IHU On-Line - O senhor percebeu mudanças na luta sindical brasileira, no decorrer desses 40 anos? A partir de que momento as transformações começaram e por quê?
Francisco Weffort
- O movimento cresceu muito depois de 1978. E particularmente depois de 1985. Cresceu e politizou-se, ou seja, aliou-se a líderes políticos e a partidos políticos, ou formou novos líderes e novos partidos. O Lula e o PT são os produtos mais importantes deste processo de politização do sindicalismo, mas não os únicos. Por outro lado, cresceu muito a participação do funcionalismo público, dos bancários, dos professores etc., tornando o movimento sindical basicamente um movimento de classe média. Além disso, o sindicalismo se politizou no sentido de que se tornou cada vez mais ligado aos governos, seja em nível municipal e estadual, seja em nível federal. Com a eleição do Lula, esta tendência se tornou ainda mais acentuada.
  
IHU On-Line - Por que essas mobilizações entre estudantes e operários não ocorrem mais na conjuntura atual? O espírito militante está adormecido?
Francisco Weffort
- As mobilizações não ocorrem porque seus líderes estão todos no governo (seja este municipal, estadual ou federal). E, quando os líderes não estão no governo, eles estão perto, sempre com alguma influência. As mobilizações deram lugar aos lobbies, ou seja, grupos de pressão que atuam nos corredores e nas ante-salas dos palácios.
 
IHU On-Line - O “novo sindicalismo” perdeu força na sociedade atual? Qual é a sua principal dificuldade de se manter, atualmente?
Francisco Weffort
- O sindicalismo perdeu força, tanto o novo quanto o velho. Hoje os sindicalistas se tornam facilmente vereadores, deputados, senadores e até governadores e presidentes. Numa situação como esta, o sindicalismo tende naturalmente a perder força.

IHU On-Line - Como o senhor percebe a negociação para a aprovação da emenda constitucional que reduz a jornada de trabalho de 44 horas para 40 horas semanais? Segundo a proposta, os trabalhadores abririam mão de aprovar a ratificação pelo Brasil da Convenção 158 da Organização Internacional do Trabalho (OIT). Essas iniciativas são vantajosas para os trabalhadores? De que maneira essas mudanças podem alterar as relações entre empregados e empregadores?
Francisco Weffort
- O problema grave do tipo de capitalismo em que vamos entrando desde os anos 1990 é que o emprego cresce muito menos do que o investimento de capital.
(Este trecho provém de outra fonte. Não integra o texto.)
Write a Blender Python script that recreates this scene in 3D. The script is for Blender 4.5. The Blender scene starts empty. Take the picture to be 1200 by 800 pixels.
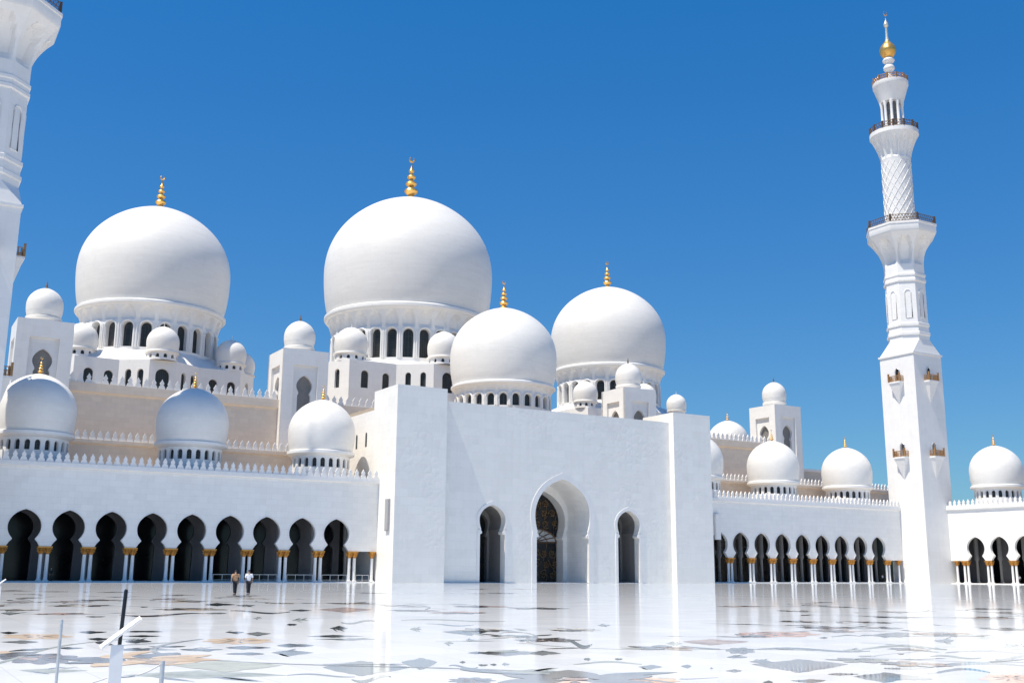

Estamos recebendo enormes quantidades de investimentos desde a estabilização monetária do Plano Real e, não obstante, o emprego cresce num ritmo muito mais modesto. Um dos agravantes desta situação são os custos do trabalhador, do que está empregado, além do salário. Outro agravante são as dificuldades burocráticas para se admitir alguém, e mais ainda para se demitir alguém. É por isso que os sindicalistas aceitam abrir mão da Convenção 158 em troca de redução da jornada de 44 para 40 horas. Creio que a redução da jornada pode resultar em mais descanso e lazer para quem está empregado, mas não creio que vá resultar em mais oportunidades para quem está desempregado. Ao invés de criar novos empregos, vai resultar em mais estímulos para o aprimoramento do padrão tecnológico das empresas.